Les traducteurs aussi doivent beaucoup à Sccott Moncrieff. Plus qu'à quiconque, c'est grâce à lui que la traduction en est venue à être considérée comme une tâche littéraire créative et non pas seulement reproductive.
Tirant un excellent parti de l'abondante matière à sa disposition – y compris une valise de cuir bouilli qu'on lui avait offerte, bourrée de lettres, d'agendas, de carnets de notes oubliés – Jean Findlay a écrit une relation chaleureuse et vivante de la vie de son arrière grand-oncle qui sera du plus grand intérêt pour les traducteurs ainsi que pour les lecteurs qui s'intéressent à Proust et à la vie littéraire du Londres des années 1920.
---------------------------
[1] Scott Moncrieff. The Strange and Striking Adventure of Four Authors in Search of a Character. 1926.

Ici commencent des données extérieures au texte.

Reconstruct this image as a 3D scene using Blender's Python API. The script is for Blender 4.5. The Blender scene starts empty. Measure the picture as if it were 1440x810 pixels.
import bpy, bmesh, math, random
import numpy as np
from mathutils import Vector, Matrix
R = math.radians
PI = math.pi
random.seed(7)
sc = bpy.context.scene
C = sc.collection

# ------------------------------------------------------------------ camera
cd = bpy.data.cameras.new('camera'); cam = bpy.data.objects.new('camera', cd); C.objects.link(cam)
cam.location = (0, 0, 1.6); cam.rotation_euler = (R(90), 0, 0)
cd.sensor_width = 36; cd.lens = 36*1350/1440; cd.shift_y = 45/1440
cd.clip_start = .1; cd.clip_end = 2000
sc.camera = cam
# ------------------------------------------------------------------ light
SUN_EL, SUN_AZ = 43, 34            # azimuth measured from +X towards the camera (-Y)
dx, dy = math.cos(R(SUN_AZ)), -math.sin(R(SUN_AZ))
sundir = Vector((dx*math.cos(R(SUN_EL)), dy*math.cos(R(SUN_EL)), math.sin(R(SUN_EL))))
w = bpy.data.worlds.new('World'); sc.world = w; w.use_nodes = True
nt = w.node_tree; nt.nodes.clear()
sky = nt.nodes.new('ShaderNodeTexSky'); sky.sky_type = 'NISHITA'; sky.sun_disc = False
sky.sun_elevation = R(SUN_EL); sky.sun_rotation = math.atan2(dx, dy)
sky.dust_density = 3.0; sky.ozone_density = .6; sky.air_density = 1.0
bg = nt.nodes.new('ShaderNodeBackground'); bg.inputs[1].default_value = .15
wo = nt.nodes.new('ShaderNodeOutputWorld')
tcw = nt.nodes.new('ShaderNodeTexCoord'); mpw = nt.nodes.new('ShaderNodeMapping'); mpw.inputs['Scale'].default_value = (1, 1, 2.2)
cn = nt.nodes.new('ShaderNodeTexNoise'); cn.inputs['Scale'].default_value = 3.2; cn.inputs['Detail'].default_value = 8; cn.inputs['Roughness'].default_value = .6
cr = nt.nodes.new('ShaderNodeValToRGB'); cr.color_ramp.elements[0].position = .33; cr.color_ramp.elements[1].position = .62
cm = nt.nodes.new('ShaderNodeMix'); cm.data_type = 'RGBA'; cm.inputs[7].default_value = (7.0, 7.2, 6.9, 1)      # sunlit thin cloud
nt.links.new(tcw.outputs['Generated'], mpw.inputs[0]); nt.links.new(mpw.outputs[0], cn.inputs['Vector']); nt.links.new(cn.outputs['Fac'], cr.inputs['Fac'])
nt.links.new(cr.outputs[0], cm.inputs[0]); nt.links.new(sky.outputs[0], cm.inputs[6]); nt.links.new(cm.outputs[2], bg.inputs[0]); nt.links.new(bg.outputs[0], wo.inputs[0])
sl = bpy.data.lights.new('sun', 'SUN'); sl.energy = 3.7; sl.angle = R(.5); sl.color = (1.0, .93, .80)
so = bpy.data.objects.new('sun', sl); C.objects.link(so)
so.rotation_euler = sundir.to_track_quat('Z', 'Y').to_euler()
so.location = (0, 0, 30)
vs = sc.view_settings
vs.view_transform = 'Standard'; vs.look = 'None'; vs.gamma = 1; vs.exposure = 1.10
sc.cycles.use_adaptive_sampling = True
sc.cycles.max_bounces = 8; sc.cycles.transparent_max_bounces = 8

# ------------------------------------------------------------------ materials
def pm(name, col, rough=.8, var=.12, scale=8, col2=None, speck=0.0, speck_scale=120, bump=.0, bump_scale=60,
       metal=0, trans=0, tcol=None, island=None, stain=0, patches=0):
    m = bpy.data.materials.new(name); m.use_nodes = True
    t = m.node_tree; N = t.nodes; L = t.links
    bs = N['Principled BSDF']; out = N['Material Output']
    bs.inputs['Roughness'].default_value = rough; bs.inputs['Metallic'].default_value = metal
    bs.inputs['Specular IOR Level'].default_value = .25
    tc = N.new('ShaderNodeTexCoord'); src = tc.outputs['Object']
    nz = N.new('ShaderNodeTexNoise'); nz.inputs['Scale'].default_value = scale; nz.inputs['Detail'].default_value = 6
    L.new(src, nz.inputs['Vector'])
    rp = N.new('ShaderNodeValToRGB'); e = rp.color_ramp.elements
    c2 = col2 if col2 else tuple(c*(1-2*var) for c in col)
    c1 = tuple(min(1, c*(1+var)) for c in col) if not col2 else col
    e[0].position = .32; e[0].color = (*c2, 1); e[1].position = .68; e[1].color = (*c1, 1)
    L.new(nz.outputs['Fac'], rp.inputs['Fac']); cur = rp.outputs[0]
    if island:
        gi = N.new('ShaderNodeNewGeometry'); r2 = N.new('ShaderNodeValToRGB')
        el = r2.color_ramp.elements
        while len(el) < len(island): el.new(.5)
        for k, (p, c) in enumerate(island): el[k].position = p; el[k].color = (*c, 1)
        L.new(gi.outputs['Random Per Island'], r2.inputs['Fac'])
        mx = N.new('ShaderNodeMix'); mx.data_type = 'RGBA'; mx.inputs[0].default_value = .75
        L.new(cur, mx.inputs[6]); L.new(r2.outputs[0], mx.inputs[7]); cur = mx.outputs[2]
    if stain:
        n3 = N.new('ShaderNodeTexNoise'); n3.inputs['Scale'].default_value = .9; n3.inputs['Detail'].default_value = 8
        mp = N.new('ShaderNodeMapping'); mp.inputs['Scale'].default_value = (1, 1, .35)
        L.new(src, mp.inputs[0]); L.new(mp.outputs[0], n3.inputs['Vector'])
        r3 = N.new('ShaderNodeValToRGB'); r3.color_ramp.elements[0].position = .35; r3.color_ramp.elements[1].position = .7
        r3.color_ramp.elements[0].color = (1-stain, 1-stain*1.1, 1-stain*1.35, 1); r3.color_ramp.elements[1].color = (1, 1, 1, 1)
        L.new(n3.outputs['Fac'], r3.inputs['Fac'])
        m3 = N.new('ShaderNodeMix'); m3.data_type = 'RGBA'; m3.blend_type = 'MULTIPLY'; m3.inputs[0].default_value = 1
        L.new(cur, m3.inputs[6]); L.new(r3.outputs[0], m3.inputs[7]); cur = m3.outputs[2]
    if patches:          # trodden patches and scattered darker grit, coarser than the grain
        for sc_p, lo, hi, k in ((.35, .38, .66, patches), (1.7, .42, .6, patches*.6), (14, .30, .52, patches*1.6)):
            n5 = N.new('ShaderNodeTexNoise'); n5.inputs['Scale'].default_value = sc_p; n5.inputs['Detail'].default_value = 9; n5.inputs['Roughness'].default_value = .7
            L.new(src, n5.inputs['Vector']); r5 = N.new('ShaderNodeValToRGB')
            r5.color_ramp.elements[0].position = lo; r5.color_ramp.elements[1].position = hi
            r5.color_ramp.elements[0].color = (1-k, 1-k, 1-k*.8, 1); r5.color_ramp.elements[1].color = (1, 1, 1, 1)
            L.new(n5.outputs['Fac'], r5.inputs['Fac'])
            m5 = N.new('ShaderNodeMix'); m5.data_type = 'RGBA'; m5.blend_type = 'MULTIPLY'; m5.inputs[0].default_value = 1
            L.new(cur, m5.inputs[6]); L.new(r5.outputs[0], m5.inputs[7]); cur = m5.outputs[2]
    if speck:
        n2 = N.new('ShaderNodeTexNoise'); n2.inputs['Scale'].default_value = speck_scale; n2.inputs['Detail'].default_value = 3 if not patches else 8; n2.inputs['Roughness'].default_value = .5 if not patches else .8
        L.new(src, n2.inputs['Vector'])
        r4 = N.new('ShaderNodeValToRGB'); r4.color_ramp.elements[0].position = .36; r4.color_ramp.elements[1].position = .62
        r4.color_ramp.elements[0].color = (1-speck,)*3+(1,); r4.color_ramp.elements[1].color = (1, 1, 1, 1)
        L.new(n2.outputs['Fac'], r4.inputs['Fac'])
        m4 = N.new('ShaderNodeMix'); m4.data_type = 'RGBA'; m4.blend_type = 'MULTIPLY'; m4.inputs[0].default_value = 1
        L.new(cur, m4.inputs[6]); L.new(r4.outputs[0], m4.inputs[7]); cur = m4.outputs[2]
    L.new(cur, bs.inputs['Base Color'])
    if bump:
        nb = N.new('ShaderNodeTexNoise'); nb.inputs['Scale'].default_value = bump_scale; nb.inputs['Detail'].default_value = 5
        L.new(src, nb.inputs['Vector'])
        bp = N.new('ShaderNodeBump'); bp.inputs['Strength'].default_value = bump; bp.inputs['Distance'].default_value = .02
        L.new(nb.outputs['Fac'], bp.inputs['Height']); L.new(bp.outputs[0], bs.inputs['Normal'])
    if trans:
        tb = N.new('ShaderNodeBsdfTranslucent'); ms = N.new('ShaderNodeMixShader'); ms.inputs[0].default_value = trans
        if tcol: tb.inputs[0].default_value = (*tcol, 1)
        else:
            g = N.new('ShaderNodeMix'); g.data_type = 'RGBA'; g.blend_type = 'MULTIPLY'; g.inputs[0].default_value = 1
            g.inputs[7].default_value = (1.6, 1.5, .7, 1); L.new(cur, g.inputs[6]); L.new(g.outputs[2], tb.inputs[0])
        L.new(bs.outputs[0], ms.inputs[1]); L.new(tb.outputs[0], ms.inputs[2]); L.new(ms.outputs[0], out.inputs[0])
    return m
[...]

[2] Dans un petit "pavé" à la page 1504, l'excellent dictionnaire Robert & Collins Senior en donne la définition suivante : Un limerick est un poème humoristique ou burlesque en cinq vers dont les rimes se succèdent dans l'ordre aabba. Le sujet de ces épigrammes (qui commencent souvent par "There was a..") est généralement une personne décrite dans des termes crus ou sur un mode surréaliste.
Limerick est une ville de la République d'Irlande.